Return the whole listing exactly as it stands.

__Data excerpt__:
--

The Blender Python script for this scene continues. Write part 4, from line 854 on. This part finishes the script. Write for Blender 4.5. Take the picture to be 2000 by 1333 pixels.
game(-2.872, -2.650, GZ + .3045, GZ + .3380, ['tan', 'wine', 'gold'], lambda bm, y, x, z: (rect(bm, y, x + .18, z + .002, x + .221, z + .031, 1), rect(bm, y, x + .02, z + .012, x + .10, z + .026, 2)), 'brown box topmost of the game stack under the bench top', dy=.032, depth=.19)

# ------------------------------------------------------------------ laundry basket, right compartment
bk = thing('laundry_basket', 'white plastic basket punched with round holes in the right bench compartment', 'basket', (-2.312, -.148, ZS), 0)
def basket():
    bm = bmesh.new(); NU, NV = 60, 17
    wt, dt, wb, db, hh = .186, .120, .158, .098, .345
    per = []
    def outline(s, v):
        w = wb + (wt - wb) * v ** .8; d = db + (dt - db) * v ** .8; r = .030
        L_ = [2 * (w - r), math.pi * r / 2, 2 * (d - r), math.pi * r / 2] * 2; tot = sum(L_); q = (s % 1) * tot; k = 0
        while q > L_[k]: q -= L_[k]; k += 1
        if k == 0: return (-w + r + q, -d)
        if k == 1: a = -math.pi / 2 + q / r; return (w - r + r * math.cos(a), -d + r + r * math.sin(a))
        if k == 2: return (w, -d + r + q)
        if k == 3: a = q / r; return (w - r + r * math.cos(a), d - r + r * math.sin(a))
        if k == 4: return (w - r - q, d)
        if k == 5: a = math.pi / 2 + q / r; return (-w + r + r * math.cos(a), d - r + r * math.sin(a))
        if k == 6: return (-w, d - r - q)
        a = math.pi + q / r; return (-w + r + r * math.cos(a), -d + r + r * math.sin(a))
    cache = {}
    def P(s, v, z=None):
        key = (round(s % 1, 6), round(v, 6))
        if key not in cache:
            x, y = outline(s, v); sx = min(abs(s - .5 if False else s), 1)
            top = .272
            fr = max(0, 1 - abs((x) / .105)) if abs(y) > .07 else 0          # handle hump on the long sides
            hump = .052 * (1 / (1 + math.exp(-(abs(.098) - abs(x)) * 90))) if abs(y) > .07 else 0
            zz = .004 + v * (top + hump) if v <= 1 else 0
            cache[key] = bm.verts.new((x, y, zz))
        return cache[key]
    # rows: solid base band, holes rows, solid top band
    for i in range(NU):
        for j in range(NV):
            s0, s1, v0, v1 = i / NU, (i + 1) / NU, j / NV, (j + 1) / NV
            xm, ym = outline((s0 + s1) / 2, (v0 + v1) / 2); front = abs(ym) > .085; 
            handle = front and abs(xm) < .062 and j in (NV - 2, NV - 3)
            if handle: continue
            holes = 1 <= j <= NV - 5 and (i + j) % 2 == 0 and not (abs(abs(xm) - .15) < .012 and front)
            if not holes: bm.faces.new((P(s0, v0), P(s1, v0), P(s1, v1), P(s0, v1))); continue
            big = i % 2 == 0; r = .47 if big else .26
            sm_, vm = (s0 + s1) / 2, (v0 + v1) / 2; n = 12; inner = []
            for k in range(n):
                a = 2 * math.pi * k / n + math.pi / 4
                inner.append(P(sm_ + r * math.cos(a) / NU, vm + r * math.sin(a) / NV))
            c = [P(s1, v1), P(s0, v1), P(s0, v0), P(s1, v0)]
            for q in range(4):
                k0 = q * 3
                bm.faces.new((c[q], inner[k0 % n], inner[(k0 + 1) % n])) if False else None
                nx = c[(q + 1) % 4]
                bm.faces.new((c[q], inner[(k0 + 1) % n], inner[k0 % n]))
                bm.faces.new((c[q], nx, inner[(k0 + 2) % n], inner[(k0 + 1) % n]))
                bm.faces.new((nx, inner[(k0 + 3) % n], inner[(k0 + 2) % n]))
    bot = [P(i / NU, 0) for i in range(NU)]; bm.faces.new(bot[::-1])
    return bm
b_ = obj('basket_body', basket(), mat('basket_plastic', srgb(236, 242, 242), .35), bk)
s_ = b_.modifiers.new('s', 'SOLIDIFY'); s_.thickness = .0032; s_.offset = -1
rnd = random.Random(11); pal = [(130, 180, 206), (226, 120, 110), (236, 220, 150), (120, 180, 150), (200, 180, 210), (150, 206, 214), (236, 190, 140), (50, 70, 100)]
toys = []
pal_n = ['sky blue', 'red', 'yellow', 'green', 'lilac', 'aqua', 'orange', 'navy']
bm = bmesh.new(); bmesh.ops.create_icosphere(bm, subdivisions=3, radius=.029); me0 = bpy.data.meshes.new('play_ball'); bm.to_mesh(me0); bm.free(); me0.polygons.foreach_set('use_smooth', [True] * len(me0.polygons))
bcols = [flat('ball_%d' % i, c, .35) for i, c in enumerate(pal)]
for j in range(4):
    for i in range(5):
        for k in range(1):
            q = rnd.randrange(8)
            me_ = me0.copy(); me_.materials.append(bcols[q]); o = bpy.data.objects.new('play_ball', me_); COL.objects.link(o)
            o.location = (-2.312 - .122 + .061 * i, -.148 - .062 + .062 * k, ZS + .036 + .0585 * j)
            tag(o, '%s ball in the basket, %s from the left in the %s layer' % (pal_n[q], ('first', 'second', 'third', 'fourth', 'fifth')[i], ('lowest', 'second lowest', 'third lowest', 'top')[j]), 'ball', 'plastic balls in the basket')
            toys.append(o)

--

__Solution for this task__:
The Blender Python script for this scene continues. Write part 4, from line 854 on. This part finishes the script. Write for Blender 4.5. Take the picture to be 2000 by 1333 pixels.
game(-2.872, -2.650, GZ + .3045, GZ + .3380, ['tan', 'wine', 'gold'], lambda bm, y, x, z: (rect(bm, y, x + .18, z + .002, x + .221, z + .031, 1), rect(bm, y, x + .02, z + .012, x + .10, z + .026, 2)), 'brown box topmost of the game stack under the bench top', dy=.032, depth=.19)

# ------------------------------------------------------------------ laundry basket, right compartment
bk = thing('laundry_basket', 'white plastic basket punched with round holes in the right bench compartment', 'basket', (-2.312, -.148, ZS), 0)
def basket():
    bm = bmesh.new(); NU, NV = 60, 17
    wt, dt, wb, db, hh = .186, .120, .158, .098, .345
    per = []
    def outline(s, v):
        w = wb + (wt - wb) * v ** .8; d = db + (dt - db) * v ** .8; r = .030
        L_ = [2 * (w - r), math.pi * r / 2, 2 * (d - r), math.pi * r / 2] * 2; tot = sum(L_); q = (s % 1) * tot; k = 0
        while q > L_[k]: q -= L_[k]; k += 1
        if k == 0: return (-w + r + q, -d)
        if k == 1: a = -math.pi / 2 + q / r; return (w - r + r * math.cos(a), -d + r + r * math.sin(a))
        if k == 2: return (w, -d + r + q)
        if k == 3: a = q / r; return (w - r + r * math.cos(a), d - r + r * math.sin(a))
        if k == 4: return (w - r - q, d)
        if k == 5: a = math.pi / 2 + q / r; return (-w + r + r * math.cos(a), d - r + r * math.sin(a))
        if k == 6: return (-w, d - r - q)
        a = math.pi + q / r; return (-w + r + r * math.cos(a), -d + r + r * math.sin(a))
    cache = {}
    def P(s, v, z=None):
        key = (round(s % 1, 6), round(v, 6))
        if key not in cache:
            x, y = outline(s, v); sx = min(abs(s - .5 if False else s), 1)
            top = .272
            fr = max(0, 1 - abs((x) / .105)) if abs(y) > .07 else 0          # handle hump on the long sides
            hump = .052 * (1 / (1 + math.exp(-(abs(.098) - abs(x)) * 90))) if abs(y) > .07 else 0
            zz = .004 + v * (top + hump) if v <= 1 else 0
            cache[key] = bm.verts.new((x, y, zz))
        return cache[key]
    # rows: solid base band, holes rows, solid top band
    for i in range(NU):
        for j in range(NV):
            s0, s1, v0, v1 = i / NU, (i + 1) / NU, j / NV, (j + 1) / NV
            xm, ym = outline((s0 + s1) / 2, (v0 + v1) / 2); front = abs(ym) > .085; 
            handle = front and abs(xm) < .062 and j in (NV - 2, NV - 3)
            if handle: continue
            holes = 1 <= j <= NV - 5 and (i + j) % 2 == 0 and not (abs(abs(xm) - .15) < .012 and front)
            if not holes: bm.faces.new((P(s0, v0), P(s1, v0), P(s1, v1), P(s0, v1))); continue
            big = i % 2 == 0; r = .47 if big else .26
            sm_, vm = (s0 + s1) / 2, (v0 + v1) / 2; n = 12; inner = []
            for k in range(n):
                a = 2 * math.pi * k / n + math.pi / 4
                inner.append(P(sm_ + r * math.cos(a) / NU, vm + r * math.sin(a) / NV))
            c = [P(s1, v1), P(s0, v1), P(s0, v0), P(s1, v0)]
            for q in range(4):
                k0 = q * 3
                bm.faces.new((c[q], inner[k0 % n], inner[(k0 + 1) % n])) if False else None
                nx = c[(q + 1) % 4]
                bm.faces.new((c[q], inner[(k0 + 1) % n], inner[k0 % n]))
                bm.faces.new((c[q], nx, inner[(k0 + 2) % n], inner[(k0 + 1) % n]))
                bm.faces.new((nx, inner[(k0 + 3) % n], inner[(k0 + 2) % n]))
    bot = [P(i / NU, 0) for i in range(NU)]; bm.faces.new(bot[::-1])
    return bm
b_ = obj('basket_body', basket(), mat('basket_plastic', srgb(236, 242, 242), .35), bk)
s_ = b_.modifiers.new('s', 'SOLIDIFY'); s_.thickness = .0032; s_.offset = -1
rnd = random.Random(11); pal = [(130, 180, 206), (226, 120, 110), (236, 220, 150), (120, 180, 150), (200, 180, 210), (150, 206, 214), (236, 190, 140), (50, 70, 100)]
toys = []
pal_n = ['sky blue', 'red', 'yellow', 'green', 'lilac', 'aqua', 'orange', 'navy']
bm = bmesh.new(); bmesh.ops.create_icosphere(bm, subdivisions=3, radius=.029); me0 = bpy.data.meshes.new('play_ball'); bm.to_mesh(me0); bm.free(); me0.polygons.foreach_set('use_smooth', [True] * len(me0.polygons))
bcols = [flat('ball_%d' % i, c, .35) for i, c in enumerate(pal)]
for j in range(4):
    for i in range(5):
        for k in range(1):
            q = rnd.randrange(8)
            me_ = me0.copy(); me_.materials.append(bcols[q]); o = bpy.data.objects.new('play_ball', me_); COL.objects.link(o)
            o.location = (-2.312 - .122 + .061 * i, -.148 - .062 + .062 * k, ZS + .036 + .0585 * j)
            tag(o, '%s ball in the basket, %s from the left in the %s layer' % (pal_n[q], ('first', 'second', 'third', 'fourth', 'fifth')[i], ('lowest', 'second lowest', 'third lowest', 'top')[j]), 'ball', 'plastic balls in the basket')
            toys.append(o)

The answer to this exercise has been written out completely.